Film title: Date: ASL: MSL:
Die Hard 1988 4.8 3.3
Die Hard 2 1990 3.1 2.1
Die Hard: With a Vengeance 1995 1.8 1.7

No big surprise. Here’s a comprehensive chart of US feature films:

As film technology advanced, editing got quicker. But shot lengths during actual production didn’t seem to change much, especially while shooting fight sequences. Watching behind the scenes clips of action scenes, I’m surprised at the number of times they shoot an entire fight sequence from multiple angles, often upwards of 30 seconds in length, then cut it up into 1-2 second shots. Usually it’s shot just to cover everything. Dialog scenes are shot with more meticulous blocking and lighting, and each shot has its purpose. Close-ups are meant to be close-ups. But when it comes to fights, the cameraman won’t mix choreography with a close-up, but instead they’ll repeat choreography in a close-up. It’s like repeating dialog lines but muffling them because there wasn’t enough material to work with.

If the choreography isn’t important enough to tailor it for the close-up, then why do a close-up? It becomes filler, like background characters batting around, “I’m good, how are you? What is it you do? Oh that’s interesting” while more important things happen elsewhere. So the fight’s just a gag, an effect. The editor has to then look for the shot segments in fight scenes that “work”, and those last for 1-2 seconds. In dialog, since the production team has already given him ten takes that “work”, he can focus on finding the amazing ones and letting them play out.

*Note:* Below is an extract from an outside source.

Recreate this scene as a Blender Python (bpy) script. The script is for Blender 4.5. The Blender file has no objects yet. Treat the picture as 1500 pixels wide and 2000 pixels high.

Fights can be shot in any way, whether it’s using coverage or not, or a mix of the two, but if the shots aren’t specific to parts of the choreography then there will be a natural dip in the shot quality. Audiences won’t be able to put their fingers on it, but every time a cheap fight comes into their brains, they’ll switch from narrative mode into MTV mode, where they don’t process shots for their narrative value since no narrative value can be found. The moves turn into psychological effects meant to stimulate, like taking a caffeine pill over enjoying a good coffee. Shooting an action take with the intended angle gives it purpose, and people can read that, even if it’s 1 second long.